Per i giudici di Lussemburgo la valutazione dell'impatto dell'attività di un'installazione come l'acciaieria Ilva su tali due aspetti deve costituire atto interno ai procedimenti di rilascio e riesame dell'autorizzazione all'esercizio. “Secondo il Tribunale di Milano, tale presupposto non è stato rispettato per quanto riguarda il danno sanitario. Il gestore deve altresì valutare tali impatti durante tutto il periodo di esercizio della sua installazione”, si legge nella sentenza dei giudici. Ma non solo. Secondo il tribunale meneghino le norme speciali applicabili all'acciaieria Ilva hanno consentito di rilasciarle un'autorizzazione ambientale e di riesaminarla“senza considerare talune sostanze inquinanti o i loro effetti nocivi sulla popolazione circostante”.

La Corte ha rimarcato che il gestore di un’installazione deve fornire informazioni relative al tipo, all'entità e al potenziale effetto negativo delle emissioni nella sua domanda di autorizzazione iniziale.

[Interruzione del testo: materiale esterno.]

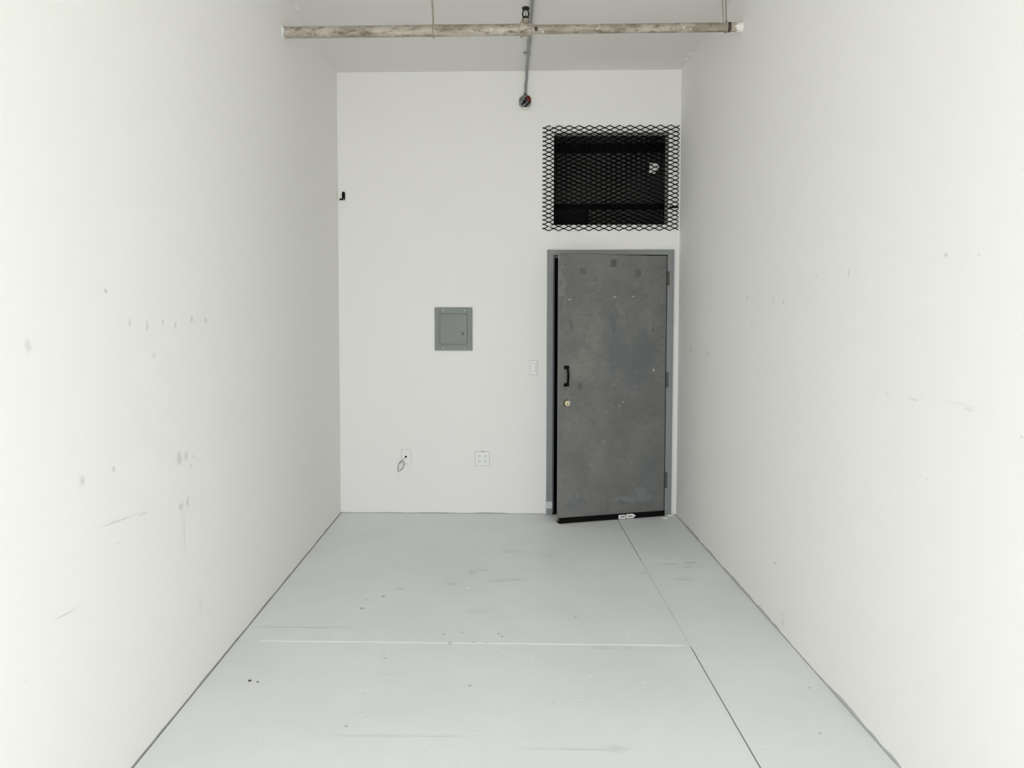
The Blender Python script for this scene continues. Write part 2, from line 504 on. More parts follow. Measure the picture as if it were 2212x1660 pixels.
def lbox(root, name, mat, x0, x1, y0, y1, z0, z1, bev=0., **t):
    a, b_ = lo_of(root)((x0, y0, z0)), lo_of(root)((x1, y1, z1))
    return MB().box(a.x, b_.x, a.y, b_.y, a.z, b_.z, bev).build(name, mat, root, **t)
def lo_of(root): return local(root)
for (x0, x1, z0, z1) in ((WX0, WX0 + .05, WZ0, WZ1), (WX1 - .05, WX1, WZ0, WZ1), (WX0 + .05, WX1 - .05, WZ0, WZ0 + .05), (WX0 + .05, WX1 - .05, WZ1 - .05, WZ1)):
    lbox(wf, 'window_frame', M_white, x0, x1, REAR - .09, REAR - .03, z0, z1)
xm = (WX0 + WX1) / 2
lbox(wf, 'mullion', M_white, xm - .025, xm + .025, REAR - .085, REAR - .035, WZ0 + .05, WZ1 - .05)

# floor: dark subfloor carrying painted hardboard sheets with open and filled joints
floor = MB().box(-.12, W + .12, REAR - .12, D + TH, -.1, -.012).build('floor', M_sub, kind='structure', label='pale grey painted floor of butted hardboard sheets', category='floor')
SX = sum(flo(*p).x for p in ((1493, 1400), (1645, 1660), (1385, 1213))) / 3
yA, yB = flo(1384, 1213).y, flo(1200, 1392).y
rows = [(D - .002, yA, .0052), (yA, yB, .002), (yB, yB - 1.22, .0062), (yB - 1.22, yB - 2.44, .004), (yB - 2.44, REAR, .004)]
g = .0012
for i, (y1, y0, gap) in enumerate(rows):
    MB().box(.006, SX - gap / 2, y0 + g, y1 - g, -.012, 0).build('floor_panel', M_floor, floor)
    MB().box(SX + gap / 2, W - .002, y0 + g, y1 - g, -.012, 0).build('floor_panel', M_floor, floor)
    if i == 1:
        MB().box(SX - gap / 2, SX + gap / 2, y0 + g, y1 - g, -.012, -.002).build('joint_filler', M_filler2, floor)
# light ridges of filler over the cross joints
MB().box(.12, SX - .03, yB - .003, yB + .003, -.012, .0008).build('joint_filler', M_filler, floor)
MB().box(SX - .03, W - .05, yB - g, yB + g, -.012, -.0005).build('joint_filler', M_floor, floor)
MB().box(.0035, SX - .004, yA - g, yA + g, -.012, -.0003).build('joint_filler', M_floor, floor)
MB().box(SX + .004, W - .002, yA - .002, yA + .002, -.012, .0005).build('joint_filler', M_filler, floor)
MB().box(.0035, W - .002, yB - 1.22 - g, yB - 1.22 + g, -.012, -.0003).build('joint_filler', M_floor, floor)
MB().box(.0035, W - .002, yB - 2.44 - g, yB - 2.44 + g, -.012, -.0003).build('joint_filler', M_floor, floor)
# threshold strip of floor inside the doorway
MB().box(DX0, DX1, D - .002, D + TH, -.012, -.001).build('floor_panel', M_cblack, floor)

stain_patches('scuff_marks', M_left, wall_l, (1, 0, 0), [(0, left_marks)])
stain_patches('scuff_marks', M_right, wall_r, (-1, 0, 0), [(0, right_marks)])
stain_patches('paint_flecks', M_ceil, ceil_o, (0, 0, -1), [(1, [scratch('ceil', (634, 8), (649, 26), .012, .8), scratch('ceil', (1486, 120), (1493, 112), .02, .8), scratch('ceil', (1479, 131), (1485, 124), .02, .8)])])
stain_patches('floor_stains', M_floor, floor, (0, 0, 1), [(0, floor_dark), (1, floor_white)], rag=.3)

# dark corridor behind the back wall
CA0, CA1, CH = D + TH, D + 1.75, H + .35
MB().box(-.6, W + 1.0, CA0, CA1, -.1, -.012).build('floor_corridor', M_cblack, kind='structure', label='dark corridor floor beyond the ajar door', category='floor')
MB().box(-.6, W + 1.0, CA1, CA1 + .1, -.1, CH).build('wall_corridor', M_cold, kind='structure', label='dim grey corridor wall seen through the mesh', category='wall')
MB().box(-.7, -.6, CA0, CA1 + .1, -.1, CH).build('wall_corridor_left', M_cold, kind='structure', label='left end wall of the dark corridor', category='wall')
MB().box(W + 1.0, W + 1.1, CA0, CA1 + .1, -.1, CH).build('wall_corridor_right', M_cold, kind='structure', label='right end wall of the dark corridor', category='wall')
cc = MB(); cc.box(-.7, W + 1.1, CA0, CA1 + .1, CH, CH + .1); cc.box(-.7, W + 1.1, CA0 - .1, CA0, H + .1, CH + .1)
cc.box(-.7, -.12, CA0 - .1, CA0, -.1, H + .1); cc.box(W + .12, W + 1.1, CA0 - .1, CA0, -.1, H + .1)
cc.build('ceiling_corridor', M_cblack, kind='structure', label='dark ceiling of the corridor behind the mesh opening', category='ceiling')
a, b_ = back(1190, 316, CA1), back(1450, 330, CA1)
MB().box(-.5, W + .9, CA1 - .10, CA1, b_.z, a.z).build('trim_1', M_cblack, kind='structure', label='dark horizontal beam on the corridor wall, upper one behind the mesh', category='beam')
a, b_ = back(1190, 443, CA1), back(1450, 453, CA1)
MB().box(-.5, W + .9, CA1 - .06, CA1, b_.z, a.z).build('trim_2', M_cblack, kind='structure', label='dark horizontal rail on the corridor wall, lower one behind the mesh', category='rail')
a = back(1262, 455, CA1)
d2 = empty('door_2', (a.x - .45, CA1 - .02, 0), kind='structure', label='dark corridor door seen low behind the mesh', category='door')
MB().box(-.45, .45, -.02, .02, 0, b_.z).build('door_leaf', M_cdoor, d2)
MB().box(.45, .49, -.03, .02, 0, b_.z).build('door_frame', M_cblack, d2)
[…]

Inoltre, a differenza di quanto affermato dal governo italiano e dai vertici dell’acciaieria, il procedimento di riesame non può limitarsi a fissare valori limite per le sostanze inquinanti la cui emissione era prevedibile.

Per i giudici è necessario valutare le emissioni effettivamente generate dall'installazione nel corso del suo esercizio e relative ad altre sostanze inquinanti: “In caso di violazione delle condizioni di autorizzazione all'esercizio dell'installazione, il gestore deve adottare immediatamente le misure necessarie per garantire il ripristino della conformità della sua installazione a tali condizioni nel più breve tempo possibile”.